▸ **Direction**
Retype the material that follows, keeping every word as it is.

▸ **Dataset extract**
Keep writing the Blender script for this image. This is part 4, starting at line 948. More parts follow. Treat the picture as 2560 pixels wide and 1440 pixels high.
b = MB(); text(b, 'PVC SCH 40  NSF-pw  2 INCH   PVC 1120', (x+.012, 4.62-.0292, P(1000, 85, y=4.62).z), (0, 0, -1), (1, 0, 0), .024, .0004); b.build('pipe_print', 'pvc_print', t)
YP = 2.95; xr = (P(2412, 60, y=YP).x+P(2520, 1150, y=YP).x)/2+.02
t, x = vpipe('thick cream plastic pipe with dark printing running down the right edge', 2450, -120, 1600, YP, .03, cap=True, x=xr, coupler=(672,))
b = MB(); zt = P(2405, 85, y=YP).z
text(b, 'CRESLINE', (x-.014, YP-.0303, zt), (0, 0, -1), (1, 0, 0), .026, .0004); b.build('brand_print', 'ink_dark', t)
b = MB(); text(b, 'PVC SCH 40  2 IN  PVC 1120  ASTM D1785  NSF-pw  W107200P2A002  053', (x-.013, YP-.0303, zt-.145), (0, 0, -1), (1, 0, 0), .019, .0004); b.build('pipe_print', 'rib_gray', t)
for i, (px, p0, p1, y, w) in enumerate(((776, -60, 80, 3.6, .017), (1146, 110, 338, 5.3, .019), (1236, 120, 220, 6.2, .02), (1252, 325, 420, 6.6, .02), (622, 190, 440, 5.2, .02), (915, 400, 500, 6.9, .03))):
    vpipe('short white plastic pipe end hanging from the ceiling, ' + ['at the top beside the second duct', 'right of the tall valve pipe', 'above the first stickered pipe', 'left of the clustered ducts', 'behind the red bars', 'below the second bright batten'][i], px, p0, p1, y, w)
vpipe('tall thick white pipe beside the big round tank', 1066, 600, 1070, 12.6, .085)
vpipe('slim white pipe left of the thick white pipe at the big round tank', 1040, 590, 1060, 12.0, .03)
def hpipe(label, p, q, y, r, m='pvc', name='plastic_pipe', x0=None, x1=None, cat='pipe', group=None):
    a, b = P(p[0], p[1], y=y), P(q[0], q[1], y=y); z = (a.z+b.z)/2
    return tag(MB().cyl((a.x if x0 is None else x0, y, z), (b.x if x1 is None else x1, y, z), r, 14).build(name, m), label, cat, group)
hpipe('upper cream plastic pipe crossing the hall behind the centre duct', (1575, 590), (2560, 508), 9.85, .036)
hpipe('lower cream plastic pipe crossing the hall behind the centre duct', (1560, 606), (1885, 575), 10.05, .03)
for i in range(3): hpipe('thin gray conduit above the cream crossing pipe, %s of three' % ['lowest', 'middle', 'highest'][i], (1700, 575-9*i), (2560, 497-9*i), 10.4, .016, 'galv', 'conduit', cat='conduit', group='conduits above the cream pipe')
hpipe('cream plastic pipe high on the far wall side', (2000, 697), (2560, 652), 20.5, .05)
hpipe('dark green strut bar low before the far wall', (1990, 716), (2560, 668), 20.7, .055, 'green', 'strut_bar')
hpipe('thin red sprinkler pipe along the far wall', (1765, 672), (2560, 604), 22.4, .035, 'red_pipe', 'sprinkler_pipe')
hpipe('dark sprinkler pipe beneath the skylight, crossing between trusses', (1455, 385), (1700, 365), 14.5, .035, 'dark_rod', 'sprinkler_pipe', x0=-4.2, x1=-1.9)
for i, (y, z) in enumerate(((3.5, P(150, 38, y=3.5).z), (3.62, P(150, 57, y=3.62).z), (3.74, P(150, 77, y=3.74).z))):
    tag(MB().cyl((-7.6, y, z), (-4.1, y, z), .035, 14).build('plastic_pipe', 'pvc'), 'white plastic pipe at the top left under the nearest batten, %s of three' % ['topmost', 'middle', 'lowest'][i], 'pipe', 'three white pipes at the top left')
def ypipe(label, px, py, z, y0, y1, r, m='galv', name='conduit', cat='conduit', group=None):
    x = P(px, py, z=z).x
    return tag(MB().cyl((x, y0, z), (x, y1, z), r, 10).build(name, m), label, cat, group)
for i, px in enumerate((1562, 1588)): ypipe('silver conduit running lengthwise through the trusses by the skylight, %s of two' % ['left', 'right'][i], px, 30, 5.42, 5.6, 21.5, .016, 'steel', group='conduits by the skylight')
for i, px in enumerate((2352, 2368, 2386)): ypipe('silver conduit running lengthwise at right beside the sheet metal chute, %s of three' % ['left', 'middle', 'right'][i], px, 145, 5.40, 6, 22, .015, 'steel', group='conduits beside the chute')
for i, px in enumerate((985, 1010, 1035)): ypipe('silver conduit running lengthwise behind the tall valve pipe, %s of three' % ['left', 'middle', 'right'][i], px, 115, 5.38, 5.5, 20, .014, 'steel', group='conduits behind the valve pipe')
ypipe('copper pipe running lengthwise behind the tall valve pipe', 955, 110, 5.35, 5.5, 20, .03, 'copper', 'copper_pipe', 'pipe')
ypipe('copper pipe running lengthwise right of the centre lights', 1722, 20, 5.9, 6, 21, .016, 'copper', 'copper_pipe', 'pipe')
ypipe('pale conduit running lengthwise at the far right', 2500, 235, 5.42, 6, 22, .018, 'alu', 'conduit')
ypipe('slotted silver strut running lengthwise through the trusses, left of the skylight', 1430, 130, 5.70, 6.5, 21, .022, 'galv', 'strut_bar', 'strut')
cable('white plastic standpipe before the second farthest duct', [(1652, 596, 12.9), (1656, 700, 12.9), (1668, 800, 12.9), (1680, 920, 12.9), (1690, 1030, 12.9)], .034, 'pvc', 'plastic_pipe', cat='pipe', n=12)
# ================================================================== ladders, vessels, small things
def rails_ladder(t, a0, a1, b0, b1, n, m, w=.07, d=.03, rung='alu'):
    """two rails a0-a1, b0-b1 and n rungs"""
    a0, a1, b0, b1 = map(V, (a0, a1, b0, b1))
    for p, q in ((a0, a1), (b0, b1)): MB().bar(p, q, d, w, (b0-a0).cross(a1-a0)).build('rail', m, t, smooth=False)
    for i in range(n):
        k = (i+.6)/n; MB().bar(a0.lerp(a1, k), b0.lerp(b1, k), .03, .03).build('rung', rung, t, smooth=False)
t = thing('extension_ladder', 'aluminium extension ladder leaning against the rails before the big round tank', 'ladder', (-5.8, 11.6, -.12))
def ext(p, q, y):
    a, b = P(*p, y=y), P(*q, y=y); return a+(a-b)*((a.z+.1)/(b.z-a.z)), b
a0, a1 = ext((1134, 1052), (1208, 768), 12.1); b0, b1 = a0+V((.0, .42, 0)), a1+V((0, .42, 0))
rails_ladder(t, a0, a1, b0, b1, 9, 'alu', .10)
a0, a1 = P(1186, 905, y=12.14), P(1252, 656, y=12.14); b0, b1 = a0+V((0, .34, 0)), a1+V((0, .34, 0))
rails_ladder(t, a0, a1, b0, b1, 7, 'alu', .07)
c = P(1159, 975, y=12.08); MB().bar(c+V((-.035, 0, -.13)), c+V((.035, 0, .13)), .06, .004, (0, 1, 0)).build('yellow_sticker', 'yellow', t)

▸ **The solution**
Keep writing the Blender script for this image. This is part 4, starting at line 948. More parts follow. Treat the picture as 2560 pixels wide and 1440 pixels high.
b = MB(); text(b, 'PVC SCH 40  NSF-pw  2 INCH   PVC 1120', (x+.012, 4.62-.0292, P(1000, 85, y=4.62).z), (0, 0, -1), (1, 0, 0), .024, .0004); b.build('pipe_print', 'pvc_print', t)
YP = 2.95; xr = (P(2412, 60, y=YP).x+P(2520, 1150, y=YP).x)/2+.02
t, x = vpipe('thick cream plastic pipe with dark printing running down the right edge', 2450, -120, 1600, YP, .03, cap=True, x=xr, coupler=(672,))
b = MB(); zt = P(2405, 85, y=YP).z
text(b, 'CRESLINE', (x-.014, YP-.0303, zt), (0, 0, -1), (1, 0, 0), .026, .0004); b.build('brand_print', 'ink_dark', t)
b = MB(); text(b, 'PVC SCH 40  2 IN  PVC 1120  ASTM D1785  NSF-pw  W107200P2A002  053', (x-.013, YP-.0303, zt-.145), (0, 0, -1), (1, 0, 0), .019, .0004); b.build('pipe_print', 'rib_gray', t)
for i, (px, p0, p1, y, w) in enumerate(((776, -60, 80, 3.6, .017), (1146, 110, 338, 5.3, .019), (1236, 120, 220, 6.2, .02), (1252, 325, 420, 6.6, .02), (622, 190, 440, 5.2, .02), (915, 400, 500, 6.9, .03))):
    vpipe('short white plastic pipe end hanging from the ceiling, ' + ['at the top beside the second duct', 'right of the tall valve pipe', 'above the first stickered pipe', 'left of the clustered ducts', 'behind the red bars', 'below the second bright batten'][i], px, p0, p1, y, w)
vpipe('tall thick white pipe beside the big round tank', 1066, 600, 1070, 12.6, .085)
vpipe('slim white pipe left of the thick white pipe at the big round tank', 1040, 590, 1060, 12.0, .03)
def hpipe(label, p, q, y, r, m='pvc', name='plastic_pipe', x0=None, x1=None, cat='pipe', group=None):
    a, b = P(p[0], p[1], y=y), P(q[0], q[1], y=y); z = (a.z+b.z)/2
    return tag(MB().cyl((a.x if x0 is None else x0, y, z), (b.x if x1 is None else x1, y, z), r, 14).build(name, m), label, cat, group)
hpipe('upper cream plastic pipe crossing the hall behind the centre duct', (1575, 590), (2560, 508), 9.85, .036)
hpipe('lower cream plastic pipe crossing the hall behind the centre duct', (1560, 606), (1885, 575), 10.05, .03)
for i in range(3): hpipe('thin gray conduit above the cream crossing pipe, %s of three' % ['lowest', 'middle', 'highest'][i], (1700, 575-9*i), (2560, 497-9*i), 10.4, .016, 'galv', 'conduit', cat='conduit', group='conduits above the cream pipe')
hpipe('cream plastic pipe high on the far wall side', (2000, 697), (2560, 652), 20.5, .05)
hpipe('dark green strut bar low before the far wall', (1990, 716), (2560, 668), 20.7, .055, 'green', 'strut_bar')
hpipe('thin red sprinkler pipe along the far wall', (1765, 672), (2560, 604), 22.4, .035, 'red_pipe', 'sprinkler_pipe')
hpipe('dark sprinkler pipe beneath the skylight, crossing between trusses', (1455, 385), (1700, 365), 14.5, .035, 'dark_rod', 'sprinkler_pipe', x0=-4.2, x1=-1.9)
for i, (y, z) in enumerate(((3.5, P(150, 38, y=3.5).z), (3.62, P(150, 57, y=3.62).z), (3.74, P(150, 77, y=3.74).z))):
    tag(MB().cyl((-7.6, y, z), (-4.1, y, z), .035, 14).build('plastic_pipe', 'pvc'), 'white plastic pipe at the top left under the nearest batten, %s of three' % ['topmost', 'middle', 'lowest'][i], 'pipe', 'three white pipes at the top left')
def ypipe(label, px, py, z, y0, y1, r, m='galv', name='conduit', cat='conduit', group=None):
    x = P(px, py, z=z).x
    return tag(MB().cyl((x, y0, z), (x, y1, z), r, 10).build(name, m), label, cat, group)
for i, px in enumerate((1562, 1588)): ypipe('silver conduit running lengthwise through the trusses by the skylight, %s of two' % ['left', 'right'][i], px, 30, 5.42, 5.6, 21.5, .016, 'steel', group='conduits by the skylight')
for i, px in enumerate((2352, 2368, 2386)): ypipe('silver conduit running lengthwise at right beside the sheet metal chute, %s of three' % ['left', 'middle', 'right'][i], px, 145, 5.40, 6, 22, .015, 'steel', group='conduits beside the chute')
for i, px in enumerate((985, 1010, 1035)): ypipe('silver conduit running lengthwise behind the tall valve pipe, %s of three' % ['left', 'middle', 'right'][i], px, 115, 5.38, 5.5, 20, .014, 'steel', group='conduits behind the valve pipe')
ypipe('copper pipe running lengthwise behind the tall valve pipe', 955, 110, 5.35, 5.5, 20, .03, 'copper', 'copper_pipe', 'pipe')
ypipe('copper pipe running lengthwise right of the centre lights', 1722, 20, 5.9, 6, 21, .016, 'copper', 'copper_pipe', 'pipe')
ypipe('pale conduit running lengthwise at the far right', 2500, 235, 5.42, 6, 22, .018, 'alu', 'conduit')
ypipe('slotted silver strut running lengthwise through the trusses, left of the skylight', 1430, 130, 5.70, 6.5, 21, .022, 'galv', 'strut_bar', 'strut')
cable('white plastic standpipe before the second farthest duct', [(1652, 596, 12.9), (1656, 700, 12.9), (1668, 800, 12.9), (1680, 920, 12.9), (1690, 1030, 12.9)], .034, 'pvc', 'plastic_pipe', cat='pipe', n=12)
# ================================================================== ladders, vessels, small things
def rails_ladder(t, a0, a1, b0, b1, n, m, w=.07, d=.03, rung='alu'):
    """two rails a0-a1, b0-b1 and n rungs"""
    a0, a1, b0, b1 = map(V, (a0, a1, b0, b1))
    for p, q in ((a0, a1), (b0, b1)): MB().bar(p, q, d, w, (b0-a0).cross(a1-a0)).build('rail', m, t, smooth=False)
    for i in range(n):
        k = (i+.6)/n; MB().bar(a0.lerp(a1, k), b0.lerp(b1, k), .03, .03).build('rung', rung, t, smooth=False)
t = thing('extension_ladder', 'aluminium extension ladder leaning against the rails before the big round tank', 'ladder', (-5.8, 11.6, -.12))
def ext(p, q, y):
    a, b = P(*p, y=y), P(*q, y=y); return a+(a-b)*((a.z+.1)/(b.z-a.z)), b
a0, a1 = ext((1134, 1052), (1208, 768), 12.1); b0, b1 = a0+V((.0, .42, 0)), a1+V((0, .42, 0))
rails_ladder(t, a0, a1, b0, b1, 9, 'alu', .10)
a0, a1 = P(1186, 905, y=12.14), P(1252, 656, y=12.14); b0, b1 = a0+V((0, .34, 0)), a1+V((0, .34, 0))
rails_ladder(t, a0, a1, b0, b1, 7, 'alu', .07)
c = P(1159, 975, y=12.08); MB().bar(c+V((-.035, 0, -.13)), c+V((.035, 0, .13)), .06, .004, (0, 1, 0)).build('yellow_sticker', 'yellow', t)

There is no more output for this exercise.